* **Data segment**:
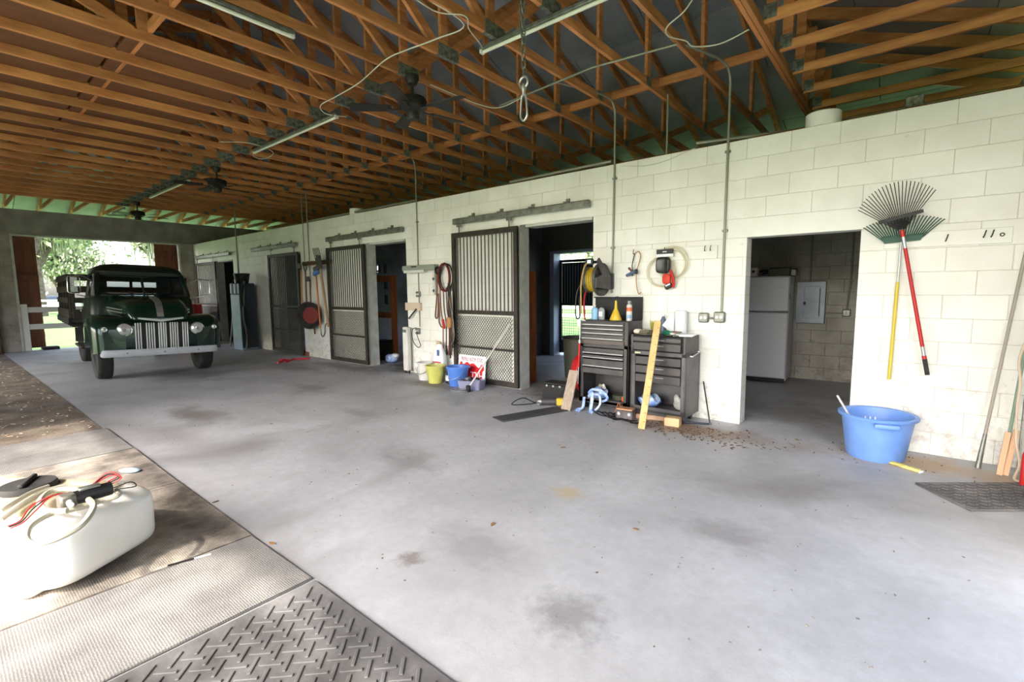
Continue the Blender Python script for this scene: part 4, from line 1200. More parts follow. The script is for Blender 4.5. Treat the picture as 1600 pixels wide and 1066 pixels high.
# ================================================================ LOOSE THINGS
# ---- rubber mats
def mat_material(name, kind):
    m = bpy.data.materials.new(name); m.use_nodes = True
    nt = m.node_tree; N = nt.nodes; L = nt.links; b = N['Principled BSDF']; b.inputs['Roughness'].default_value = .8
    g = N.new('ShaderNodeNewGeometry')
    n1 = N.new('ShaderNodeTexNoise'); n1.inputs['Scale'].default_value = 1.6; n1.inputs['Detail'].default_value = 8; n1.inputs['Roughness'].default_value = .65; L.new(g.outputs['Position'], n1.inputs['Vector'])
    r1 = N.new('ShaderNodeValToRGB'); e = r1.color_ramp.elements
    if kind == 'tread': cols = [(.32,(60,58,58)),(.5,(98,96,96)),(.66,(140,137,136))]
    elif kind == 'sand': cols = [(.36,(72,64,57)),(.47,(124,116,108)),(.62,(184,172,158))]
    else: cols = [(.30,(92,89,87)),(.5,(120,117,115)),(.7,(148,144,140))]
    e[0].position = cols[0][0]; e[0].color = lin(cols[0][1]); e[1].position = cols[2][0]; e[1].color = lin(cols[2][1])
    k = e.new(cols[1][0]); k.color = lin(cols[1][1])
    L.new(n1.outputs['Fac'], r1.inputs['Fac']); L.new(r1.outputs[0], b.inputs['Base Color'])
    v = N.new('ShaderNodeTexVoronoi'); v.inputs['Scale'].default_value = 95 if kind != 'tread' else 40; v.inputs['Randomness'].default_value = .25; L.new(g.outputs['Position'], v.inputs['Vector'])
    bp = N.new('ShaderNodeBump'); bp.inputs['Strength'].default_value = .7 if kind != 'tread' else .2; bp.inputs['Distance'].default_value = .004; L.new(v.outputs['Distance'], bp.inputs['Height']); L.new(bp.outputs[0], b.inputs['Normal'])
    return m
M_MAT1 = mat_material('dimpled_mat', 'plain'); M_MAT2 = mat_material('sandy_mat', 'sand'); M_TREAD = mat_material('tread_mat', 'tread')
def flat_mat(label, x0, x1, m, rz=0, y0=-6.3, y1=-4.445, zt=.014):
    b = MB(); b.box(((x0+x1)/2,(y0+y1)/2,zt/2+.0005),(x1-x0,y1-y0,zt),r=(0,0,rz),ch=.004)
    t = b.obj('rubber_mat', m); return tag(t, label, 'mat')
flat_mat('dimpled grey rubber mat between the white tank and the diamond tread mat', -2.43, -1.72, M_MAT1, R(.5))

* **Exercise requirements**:
Return the full material word for word. Do not include the pictures.

* **Right answer**:
Continue the Blender Python script for this scene: part 4, from line 1200. More parts follow. The script is for Blender 4.5. Treat the picture as 1600 pixels wide and 1066 pixels high.
# ================================================================ LOOSE THINGS
# ---- rubber mats
def mat_material(name, kind):
    m = bpy.data.materials.new(name); m.use_nodes = True
    nt = m.node_tree; N = nt.nodes; L = nt.links; b = N['Principled BSDF']; b.inputs['Roughness'].default_value = .8
    g = N.new('ShaderNodeNewGeometry')
    n1 = N.new('ShaderNodeTexNoise'); n1.inputs['Scale'].default_value = 1.6; n1.inputs['Detail'].default_value = 8; n1.inputs['Roughness'].default_value = .65; L.new(g.outputs['Position'], n1.inputs['Vector'])
    r1 = N.new('ShaderNodeValToRGB'); e = r1.color_ramp.elements
    if kind == 'tread': cols = [(.32,(60,58,58)),(.5,(98,96,96)),(.66,(140,137,136))]
    elif kind == 'sand': cols = [(.36,(72,64,57)),(.47,(124,116,108)),(.62,(184,172,158))]
    else: cols = [(.30,(92,89,87)),(.5,(120,117,115)),(.7,(148,144,140))]
    e[0].position = cols[0][0]; e[0].color = lin(cols[0][1]); e[1].position = cols[2][0]; e[1].color = lin(cols[2][1])
    k = e.new(cols[1][0]); k.color = lin(cols[1][1])
    L.new(n1.outputs['Fac'], r1.inputs['Fac']); L.new(r1.outputs[0], b.inputs['Base Color'])
    v = N.new('ShaderNodeTexVoronoi'); v.inputs['Scale'].default_value = 95 if kind != 'tread' else 40; v.inputs['Randomness'].default_value = .25; L.new(g.outputs['Position'], v.inputs['Vector'])
    bp = N.new('ShaderNodeBump'); bp.inputs['Strength'].default_value = .7 if kind != 'tread' else .2; bp.inputs['Distance'].default_value = .004; L.new(v.outputs['Distance'], bp.inputs['Height']); L.new(bp.outputs[0], b.inputs['Normal'])
    return m
M_MAT1 = mat_material('dimpled_mat', 'plain'); M_MAT2 = mat_material('sandy_mat', 'sand'); M_TREAD = mat_material('tread_mat', 'tread')
def flat_mat(label, x0, x1, m, rz=0, y0=-6.3, y1=-4.445, zt=.014):
    b = MB(); b.box(((x0+x1)/2,(y0+y1)/2,zt/2+.0005),(x1-x0,y1-y0,zt),r=(0,0,rz),ch=.004)
    t = b.obj('rubber_mat', m); return tag(t, label, 'mat')
flat_mat('dimpled grey rubber mat between the white tank and the diamond tread mat', -2.43, -1.72, M_MAT1, R(.5))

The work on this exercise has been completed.